Nicholas Hytner and Adrian Lester present a soldier’s tragedy in a contemporary military compound that could be anywhere – Bosnia, Iraq, Afghanistan – where the military is operating far from its comfort zone.
The analogy is not forced, but the tension between Lester’s lithe and charismatic Othello and Rory Kinnear’s chipper, bulky Iago, an old sweat not to be messed with on a boys’ night out, is palpably developed in the aftermath of a long campaign.
Hytner’s first production as artistic director of the National ten years ago was a blistering account of Henry V with Lester as a modern leader sucked into war and trying to sound humane. Then, the war in Iraq was the reference.
Now, on the same Olivier stage, there is no mystery as to why this Iago hates the Moor. He’s been overlooked for promotion and thinks he’s been cuckolded by the general. His service is therefore tainted with personal resentment even before he confides in us.
We see the lads gathering in a Venice pub, while the senate, or war cabinet, led by Robert Demeger’s suited duke, approves the new initiative against the Turkish threat; Othello’s the man for the job, but William Chubb’s Brabantio is seething with displeasure at reports of his daughter’s dalliance with the “sooty bosom”.
This is the only part of the play where racism counts. There are other black soldiers in the company, and Lester doesn’t play the exotic, ‘different’ card in Othello’s hand. The clue here is newcomer Olivia Vinall’s startlingly pure and simple Desdemona, a slip of a girl in slacks and sneakers; she’s a doll, a sudden blast of fresh air for Othello, and he never recovers from loving her rashly until it’s too late.
It’s odd, perhaps, that in this brutish world of army fatigues, late-night drinking (the downfall of Jonathan Bailey’s likeable Cassio is done with a grisly ritual of vodka shots) and locker-room face-offs, an embroidered handkerchief should seem such a big deal. But the plotting is so precisely controlled that you are convinced of the galloping consequences.

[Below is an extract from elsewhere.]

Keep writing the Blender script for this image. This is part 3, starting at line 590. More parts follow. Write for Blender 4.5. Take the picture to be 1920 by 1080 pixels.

So is Kinnear’s Iago, who is struck dumb in his tracks, mouth agape, as Lester sinks into a deep, slow melancholy as he realises his curse: that he must loath Desdemona. Seeking the ‘oracular proof,’ Lester slams Kinnear to the wall and prompts the extraordinary ‘account’ of Iago’s night in bed with a writhing, yearning Cassio.
Everything about Lester’s Othello is the opposite of the extravagant preview he gave as Ira Aldridge in Red Velvet at the Tricycle last year: unostentatious, intellectually imposing but fatally gullible. He takes the rhetoric in his stride and becomes a monster with minimal fuss. It’s a brilliant performance, perfectly complemented by Kinnear’s technical mastery.
Vicki Mortimer’s design of huge moving trucks and concrete blocks conveys the dangerous anonymity of these soldiers’ quarters. And there’s a lovely Roderigo from Tom Robertson and an excellent Emilia – an impassioned conscript – from Lyndsey Marshal.